ソフトバンク李大浩内野手(33)が、日本シリーズMVPに選ばれた。5試合で8打点は06年日本ハム稲葉ら3人の7打点を上回るシリーズ新記録。「うれしい。連覇するのもうれしいし、これからぐっすり眠れる」。プレッシャーから解放され、MVPインタビューで本音を漏らした。

 首の痛みを抱えながら、最後まで快音は続いた。3安打4打点の第4戦に続き、この日は4回に先制2ランを放った。1死三塁から内角カットボールを振り抜いた特大の飛球。ポールを巻いて本塁打と判定されたが、ヤクルト真中監督からビデオ判定の要求。ベース1周していた李大浩は祈るような気持ちでベンチにいた。「文句なしの当たり、切れるかどうかだけだった」。数分後、本塁打と場内コールされて安心したような顔。そして日本一につながった。

 工藤監督からは「昨日(第4戦)も言いましたけど、デホさまさまです。ありがとう!」と感謝された。骨折の内川に代わって全試合で4番を務めた。試合後は、選手ロッカー室で観戦していた内川とともに喜びを分かち合った。「正直、内川がけがしていなかったら、この場所(MVPインタビュー)は内川の場所だったと思う。代わって自分が立ててうれしい」。

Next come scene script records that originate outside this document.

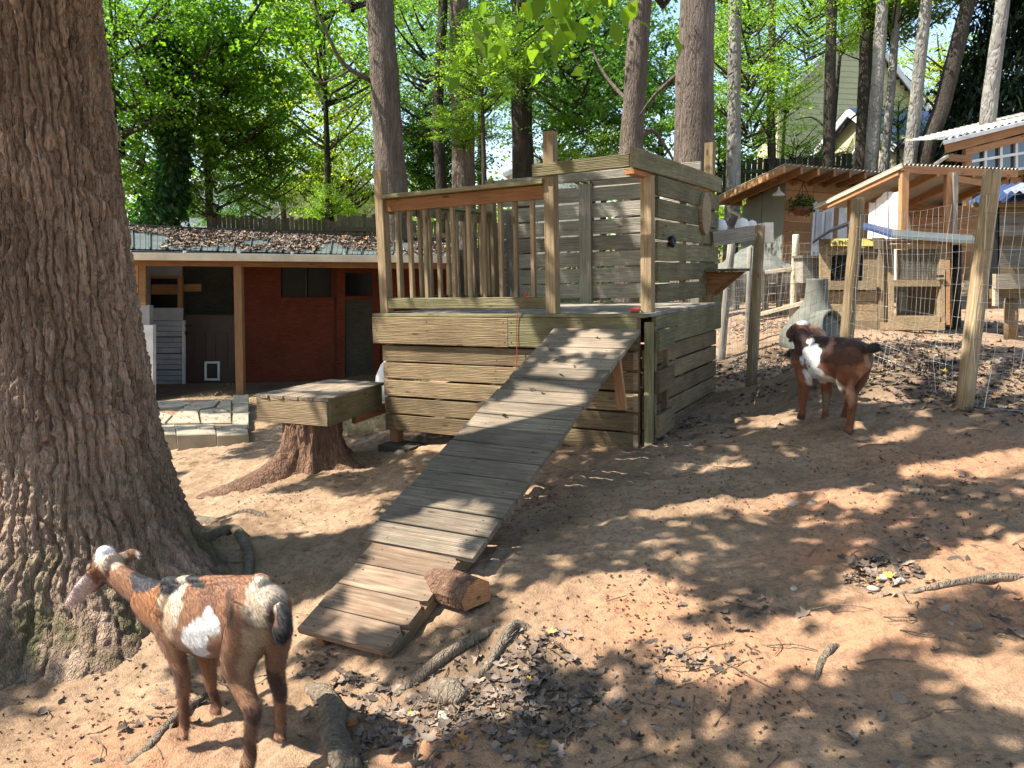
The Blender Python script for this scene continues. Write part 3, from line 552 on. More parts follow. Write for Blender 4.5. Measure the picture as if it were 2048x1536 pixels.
WH, OR, TN, DK, BK = (.74, .70, .64), (.33, .125, .04), (.50, .34, .20), (.07, .035, .02), (.012, .01, .009)
near = [([Q(280, 1190, 3.0), Q(318, 1212, 2.97), Q(365, 1228, 2.93), Q(420, 1236, 2.87), Q(480, 1228, 2.77), Q(525, 1215, 2.70), Q(555, 1222, 2.64)], [.055, .10, .135, .150, .138, .108, .06], [.05, .072, .092, .116, .11, .09, .055]),
        ([Q(335, 1208, 2.97), Q(295, 1190, 3.0), Q(255, 1166, 3.05), Q(216, 1138, 3.1)], [.092, .070, .056, .05], [.06, .046, .038, .036]),
        ([Q(228, 1130, 3.08), Q(210, 1134, 3.12), Q(196, 1150, 3.2), Q(184, 1168, 3.28), Q(178, 1176, 3.32)], [.05, .054, .042, .03, .022], [.046, .048, .034, .026, .02]),
        ([Q(216, 1110, 3.09), Q(206, 1105, 3.13)], [.03, .03], [.03, .03]),
        ([Q(198, 1138, 3.07), Q(182, 1156, 3.03), Q(163, 1180, 3.0), Q(148, 1198, 2.98), Q(132, 1211, 2.97)], [.02, .038, .042, .032, .008], [.012, .009, .008, .008, .006]),
        ([Q(232, 1116, 3.14), Q(250, 1113, 3.16), Q(264, 1108, 3.17), Q(278, 1108, 3.17)], [.016, .024, .026, .012], [.012, .011, .01, .009]),
        # hip bone, shoulder blade, spine
        ([Q(515, 1160, 2.71), Q(530, 1166, 2.68)], [.028, .024], [.03, .03]), ([Q(345, 1172, 2.9), Q(330, 1225, 2.88)], [.03, .05], [.02, .03]), ([Q(330, 1160, 2.96), Q(400, 1156, 2.88), Q(470, 1156, 2.78), Q(520, 1158, 2.71)], [.014, .008, .008, .014], [.025, .02, .02, .025]),
        # legs: fore left, fore right, hind left, hind right
        ([Q(325, 1225, 2.92), Q(340, 1275, 2.89), Q(354, 1318, 2.875), Q(364, 1356, 2.87), Q(366, 1378, 2.87), Q(366, 1418, 2.87), Q(369, 1448, 2.875), Q(366, 1462, 2.86), Q(364, 1479, 2.84)], [.078, .062, .037, .029, .027, .0185, .0205, .0175, .024], [.048, .042, .03, .027, .025, .0165, .02, .017, .022]),
        ([Q(392, 1255, 3.03), Q(408, 1300, 3.05), Q(417, 1335, 3.06), Q(420, 1358, 3.06), Q(425, 1385, 3.07), Q(432, 1406, 3.07), Q(430, 1428, 3.05)], [.06, .042, .03, .0265, .0175, .0195, .0235], [.05, .036, .028, .025, .0165, .019, .022]),
        ([Q(520, 1212, 2.69), Q(500, 1268, 2.665), Q(478, 1320, 2.67), Q(480, 1356, 2.66), Q(494, 1396, 2.625), Q(504, 1422, 2.61), Q(502, 1450, 2.62), Q(499, 1486, 2.63), Q(500, 1508, 2.635), Q(492, 1538, 2.60)], [.105, .096, .068, .046, .034, .031, .0225, .021, .0235, .0265], [.055, .056, .048, .036, .027, .027, .02, .019, .022, .0235]),
        ([Q(548, 1220, 2.70), Q(556, 1272, 2.735), Q(552, 1318, 2.775), Q(552, 1352, 2.785), Q(560, 1386, 2.785), Q(559, 1412, 2.81), Q(560, 1445, 2.83), Q(561, 1458, 2.83), Q(558, 1480, 2.81)], [.085, .07, .045, .034, .0295, .021, .02, .0215, .025], [.05, .046, .036, .03, .026, .0185, .0185, .02, .022]),
        ([Q(556, 1212, 2.63), Q(566, 1232, 2.595), Q(563, 1262, 2.57), Q(557, 1288, 2.56)], [.02, .026, .034, .01], [.02, .026, .034, .01])]
OR = (.275, .128, .058)
pn = [(Q(300, 1215, 2.9), (.09, .2, .07), (.34, .14, .05), 4), (Q(338, 1215, 2.86), (.035, .12, .10), (.52, .37, .23), 6), (Q(362, 1200, 2.86), (.038, .14, .085), (.62, .5, .37), 6), (Q(300, 1158, 3.0), (.075, .12, .035), (.04, .035, .04), 6), (Q(345, 1160, 2.95), (.085, .12, .03), (.03, .028, .03), 6), (Q(395, 1158, 2.88), (.045, .12, .022), (.035, .03, .03), 7),
      (Q(470, 1158, 2.8), (.09, .12, .024), (.24, .12, .07), 5), (Q(425, 1195, 2.78), (.07, .14, .045), (.21, .095, .05), 5), (Q(530, 1195, 2.6), (.085, .13, .075), (.46, .37, .28), 5), (Q(510, 1225, 2.6), (.045, .1, .05), (.40, .30, .2), 5), (Q(462, 1222, 2.65), (.034, .12, .05), (.11, .05, .026), 7),
      (Q(505, 1290, 2.58), (.05, .08, .06), (.46, .30, .16), 4), (Q(486, 1330, 2.6), (.04, .08, .06), (.40, .25, .13), 4), (Q(402, 1270, 2.8), (.055, .16, .082), WH, 10), (Q(432, 1228, 2.76), (.043, .16, .058), WH, 10), (Q(416, 1250, 2.78), (.05, .16, .06), WH, 10), (Q(420, 1318, 2.85), (.08, .2, .018), (.40, .2, .1), 5),
      (Q(564, 1252, 2.55), (.042, .095, .085), BK, 9), (Q(545, 1225, 2.6), (.025, .06, .025), (.14, .07, .04), 5), (Q(208, 1104, 3.1), (.062, .09, .034), (.85, .82, .78), 9), (Q(232, 1135, 3.0), (.03, .05, .022), (.52, .36, .24), 5), (Q(222, 1122, 3.08), (.05, .08, .03), (.55, .40, .28), 5), (Q(150, 1192, 2.98), (.062, .09, .075), (.68, .50, .41), 7), (Q(272, 1108, 3.16), (.02, .04, .02), (.8, .7, .6), 6), (Q(186, 1172, 3.3), (.05, .06, .03), (.5, .36, .26), 4),
      (Q(358, 1360, 2.86), (.03, .06, .05), (.13, .055, .03), 5), (Q(366, 1420, 2.86), (.02, .06, .07), (.17, .065, .03), 5), (Q(505, 1430, 2.6), (.03, .06, .05), (.10, .045, .025), 5), (Q(500, 1500, 2.62), (.03, .06, .03), (.2, .08, .035), 5), (Q(553, 1370, 2.77), (.03, .07, .075), (.09, .04, .022), 5), (Q(425, 1395, 3.06), (.03, .06, .035), (.12, .05, .025), 5)] + [(Q(*q), (.05, .05, .019), DK, 6) for q in ((363, 1480, 2.84), (430, 1429, 3.05), (558, 1482, 2.81), (490, 1545, 2.58))]
goat('brown_goat', 'near brown and tan goat with white flank patch and white poll', near, pn, OR, Q(450, 1490, 2.8), [Q(184, 1136, 3.15), Q(204, 1126, 3.24)], .02, 70000, .0058, flow=(.8, -.5, 0))
WB = (.70, .69, .66)
DB = (.055, .022, .014); RB_ = (.19, .066, .025)
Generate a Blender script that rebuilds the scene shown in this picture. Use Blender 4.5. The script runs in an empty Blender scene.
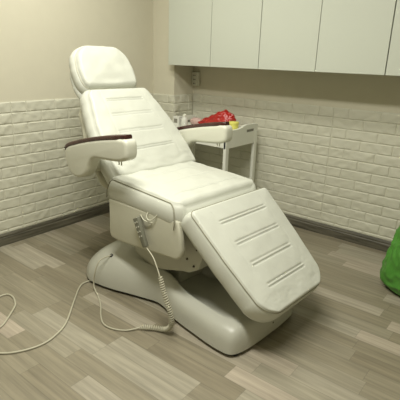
import bpy, bmesh, math, random
from mathutils import Vector, Matrix, noise
random.seed(7)
S = bpy.context.scene
COL = S.collection
R = math.radians

# ------------------------------------------------------------------ materials
def mat(name, rgb, rough=0.5, metal=0.0, bump=0.0, bscale=60.0, var=0.0, spec=0.5, sss=0.0):
    m = bpy.data.materials.new(name); m.use_nodes = True
    nt = m.node_tree; b = nt.nodes['Principled BSDF']
    b.inputs['Base Color'].default_value = (*rgb, 1)
    b.inputs['Roughness'].default_value = rough
    b.inputs['Metallic'].default_value = metal
    b.inputs['Specular IOR Level'].default_value = spec
    tc = nt.nodes.new('ShaderNodeTexCoord')
    nz = nt.nodes.new('ShaderNodeTexNoise')
    nz.inputs['Scale'].default_value = bscale; nz.inputs['Detail'].default_value = 4
    nt.links.new(tc.outputs['Object'], nz.inputs['Vector'])
    if bump:
        bp = nt.nodes.new('ShaderNodeBump'); bp.inputs['Strength'].default_value = bump
        bp.inputs['Distance'].default_value = 0.002
        nt.links.new(nz.outputs['Fac'], bp.inputs['Height'])
        nt.links.new(bp.outputs['Normal'], b.inputs['Normal'])
    if var:
        mx = nt.nodes.new('ShaderNodeMixRGB'); mx.blend_type = 'MIX'
        mx.inputs[1].default_value = (*[c*(1-var) for c in rgb], 1)
        mx.inputs[2].default_value = (*[min(1, c*(1+var)) for c in rgb], 1)
        n2 = nt.nodes.new('ShaderNodeTexNoise'); n2.inputs['Scale'].default_value = bscale*0.12
        nt.links.new(tc.outputs['Object'], n2.inputs['Vector'])
        nt.links.new(n2.outputs['Fac'], mx.inputs[0])
        nt.links.new(mx.outputs[0], b.inputs['Base Color'])
    return m

M = {}
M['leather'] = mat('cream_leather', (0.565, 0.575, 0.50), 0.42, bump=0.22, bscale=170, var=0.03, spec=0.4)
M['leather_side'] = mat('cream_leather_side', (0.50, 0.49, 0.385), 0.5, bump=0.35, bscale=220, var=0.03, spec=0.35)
M['piping'] = mat('piping_cord', (0.25, 0.24, 0.17), 0.6)
M['plastic'] = mat('grey_white_plastic', (0.47, 0.47, 0.40), 0.38, bump=0.05, bscale=30, var=0.04)
M['frame'] = mat('painted_frame', (0.48, 0.475, 0.39), 0.45, var=0.03)
M['dark'] = mat('dark_rubber', (0.03, 0.03, 0.026), 0.6)
M['bolt'] = mat('dark_bolt', (0.08, 0.07, 0.05), 0.4, metal=0.5)
M['cream_plastic'] = mat('cream_plastic', (0.60, 0.60, 0.50), 0.38, bump=0.06, bscale=40, var=0.02)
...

 韓国ロッテ、オリックスでは優勝できなかった。だがソフトバンクでは2年連続のリーグV、そして日本一の原動力に。「チームを勝たせることができて本当に良かった」。3冠王を2度獲得した韓国の英雄が、日本でも最高峰の舞台で輝き続けた。【大池和幸】

 ▼李大浩が先制2ランを放ち、第2戦、第4戦に次いで3度目のV打点。1シリーズでV打点を3度は90年デストラーデ(西武)に次いで2人目のタイ記録だ。デストラーデは5番で出場し、V打点の内容が第1戦先制、第3戦先制、第4戦勝ち越しだったが、李大浩はすべて先制打がV打点となり、4番で3度は初めて。今シリーズの李大浩は8打点で打点王。昨年もトップの4打点を記録しており、シリーズで2年連続打点王は65~67年長嶋(巨人)67~69年王(巨人)71、72年末次(巨人)86、87年秋山(西武)93、94年清原(西武)に次いで6人目になる。